Retype the stretch of lines that starts at the line containing "750 pixels high." and ends at the line containing "return a / y, z", inclusive. Do not include pictures.

(Scripts that build scenes)

┏━━

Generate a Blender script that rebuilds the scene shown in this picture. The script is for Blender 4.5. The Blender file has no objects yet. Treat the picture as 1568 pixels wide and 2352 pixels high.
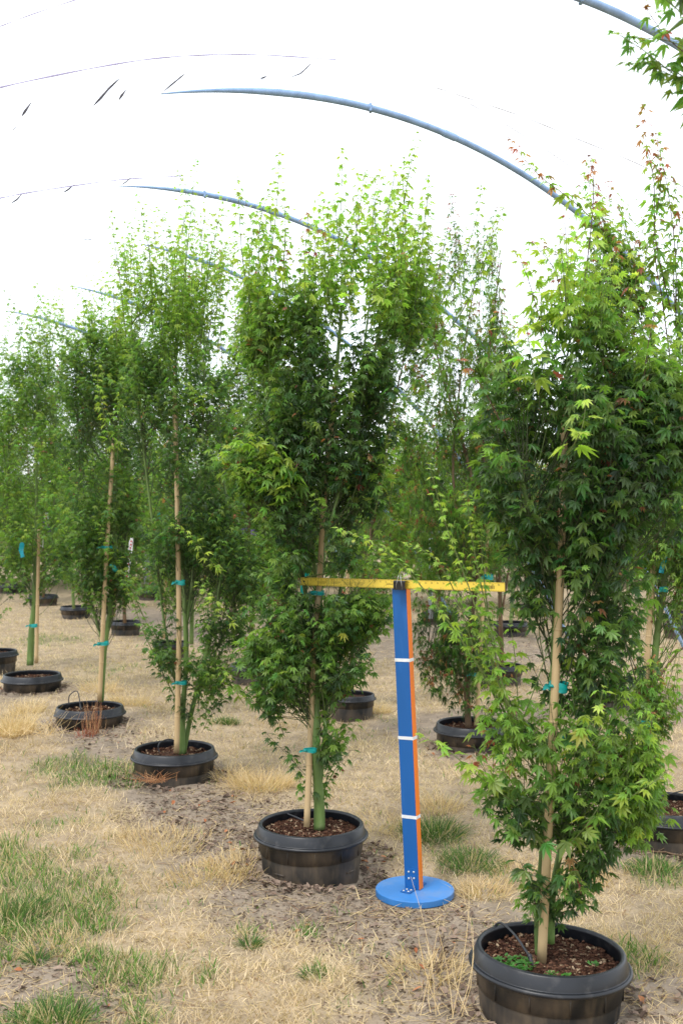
import bpy, math, random
import numpy as np
from mathutils import Matrix, Vector
# ------------------------------------------------------------------ camera, sky, sun, exposure
SC = bpy.context.scene
HC, FPX = 1.52, 2500.0            # camera height (m), focal length in 1568-px-wide picture units
cam = bpy.data.cameras.new('camera')
cam.sensor_fit = 'VERTICAL'; cam.sensor_height = 36; cam.lens = 36 * FPX / 2352
cam.clip_start = 0.05; cam.clip_end = 1500
cam.dof.use_dof = True; cam.dof.focus_distance = 4.0; cam.dof.aperture_fstop = 5.6
cam_o = bpy.data.objects.new('camera', cam)
cam_o.location = (0, 0, HC); cam_o.rotation_euler = (math.radians(90), 0, 0)
SC.collection.objects.link(cam_o); SC.camera = cam_o
W = bpy.data.worlds.new('World'); SC.world = W; W.use_nodes = True
nt = W.node_tree; nt.nodes.clear()
sky = nt.nodes.new('ShaderNodeTexSky'); sky.sky_type = 'NISHITA'; sky.sun_disc = False
SUN_EL, SUN_AZ = math.radians(58), math.radians(-140)      # azimuth clockwise from +Y
sky.sun_elevation = SUN_EL; sky.sun_rotation = SUN_AZ
b1 = nt.nodes.new('ShaderNodeBackground'); b1.inputs[1].default_value = 0.06
b2 = nt.nodes.new('ShaderNodeBackground'); b2.inputs[0].default_value = (0.96, 0.98, 1, 1); b2.inputs[1].default_value = 1.12
ad = nt.nodes.new('ShaderNodeAddShader'); wo = nt.nodes.new('ShaderNodeOutputWorld')
nt.links.new(sky.outputs[0], b1.inputs[0]); nt.links.new(b1.outputs[0], ad.inputs[0])
nt.links.new(b2.outputs[0], ad.inputs[1]); nt.links.new(ad.outputs[0], wo.inputs[0])
sl = bpy.data.lights.new('sun', 'SUN'); sl.energy = 1.5; sl.angle = math.radians(14); sl.color = (1, .96, .9)
so = bpy.data.objects.new('sun', sl); SC.collection.objects.link(so)
sd = Vector((math.sin(SUN_AZ) * math.cos(SUN_EL), math.cos(SUN_AZ) * math.cos(SUN_EL), math.sin(SUN_EL)))
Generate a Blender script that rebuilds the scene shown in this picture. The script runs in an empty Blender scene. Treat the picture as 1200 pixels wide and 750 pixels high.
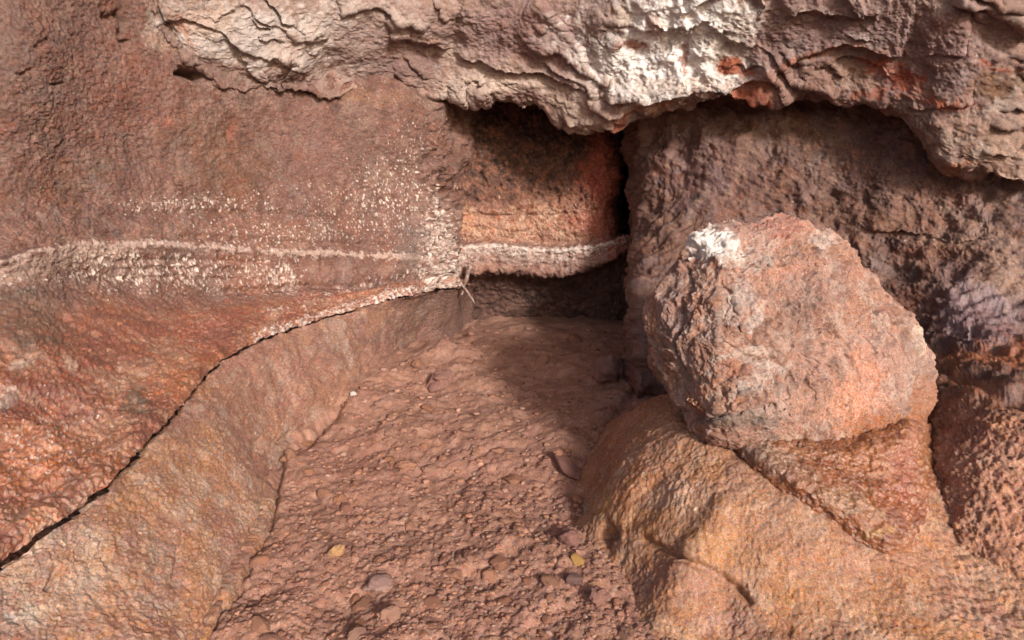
import bpy, math, numpy as np
from mathutils import Vector

F4 = np.float32
rng = np.random.default_rng(7)
sc = bpy.context.scene
COL = sc.collection

# ------------------------------------------------------------------ camera model
CAMZ, PITCH, FPX = 1.5, math.radians(10), 800.0
SP, CP = math.sin(PITCH), math.cos(PITCH)

def ray(px, py):
    a = (px - 600.0) / FPX; b = (375.0 - py) / FPX
    y = CP + b * SP; z = -SP + b * CP
    return a / y, z / y                       # dX/dY, dZ/dY

def at(px, py, Y):                            # sight line through a photo point, taken at the distance Y
    rx, rz = ray(px, py)
    return (rx * Y, Y, CAMZ + rz * Y)

def atz(px, py, z):                           # ... taken at the height z
    rx, rz = ray(px, py)
    Y = (z - CAMZ) / rz
    return (rx * Y, Y, z)

def floor_z(Y):
    Y = np.asarray(Y, float)
    Y = np.where(Y > 4.6, 4.6 + .9 * np.tanh((Y - 4.6) / .9) - .06 * np.clip(Y - 5.2, 0, 2), Y)
    return 0.115 * (Y - 2.65)

def atfloor(px, py, dz=0.0):
    rx, rz = ray(px, py)
    Y = 3.0
    for _ in range(40):
        Y = Y * .5 + .5 * (CAMZ - float(floor_z(Y)) - dz) / (-rz)
    return (rx * Y, Y, float(floor_z(Y)) + dz)

def project(P):
    d = P - np.array([0, 0, CAMZ], F4)
    f = d[..., 1] * CP - d[..., 2] * SP
    u = d[..., 1] * SP + d[..., 2] * CP
    f = np.maximum(f, 0.05)
    return 600 + FPX * d[..., 0] / f, 375 - FPX * u / f

# ------------------------------------------------------------------ noise
NT = 64
TAB = rng.random((NT, NT, NT)).astype(F4) * 2 - 1

def vnoise(p):
    p = np.asarray(p, F4)
    sh = p.shape[:-1]
    p = p.reshape(-1, 3)
    i = np.floor(p).astype(np.int64)
    f = (p - i).astype(F4)
    w = f * f * f * (f * (f * 6 - 15) + 10)
    i &= NT - 1
    j = (i + 1) & (NT - 1)
    x0, y0, z0 = i[:, 0], i[:, 1], i[:, 2]
    x1, y1, z1 = j[:, 0], j[:, 1], j[:, 2]
    wx, wy, wz = w[:, 0], w[:, 1], w[:, 2]
    def L(a, b, t): return a + (b - a) * t
    r = L(L(L(TAB[x0, y0, z0], TAB[x1, y0, z0], wx), L(TAB[x0, y1, z0], TAB[x1, y1, z0], wx), wy),
          L(L(TAB[x0, y0, z1], TAB[x1, y0, z1], wx), L(TAB[x0, y1, z1], TAB[x1, y1, z1], wx), wy), wz)
    return r.reshape(sh)

ROT = np.array([[0.36, 0.48, -0.8], [-0.8, 0.6, 0.0], [0.48, 0.64, 0.6]], F4)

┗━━

**Result of the task**
Generate a Blender script that rebuilds the scene shown in this picture. The script runs in an empty Blender scene. Treat the picture as 1200 pixels wide and 750 pixels high.
import bpy, math, numpy as np
from mathutils import Vector

F4 = np.float32
rng = np.random.default_rng(7)
sc = bpy.context.scene
COL = sc.collection

# ------------------------------------------------------------------ camera model
CAMZ, PITCH, FPX = 1.5, math.radians(10), 800.0
SP, CP = math.sin(PITCH), math.cos(PITCH)

def ray(px, py):
    a = (px - 600.0) / FPX; b = (375.0 - py) / FPX
    y = CP + b * SP; z = -SP + b * CP
    return a / y, z / y                       # dX/dY, dZ/dY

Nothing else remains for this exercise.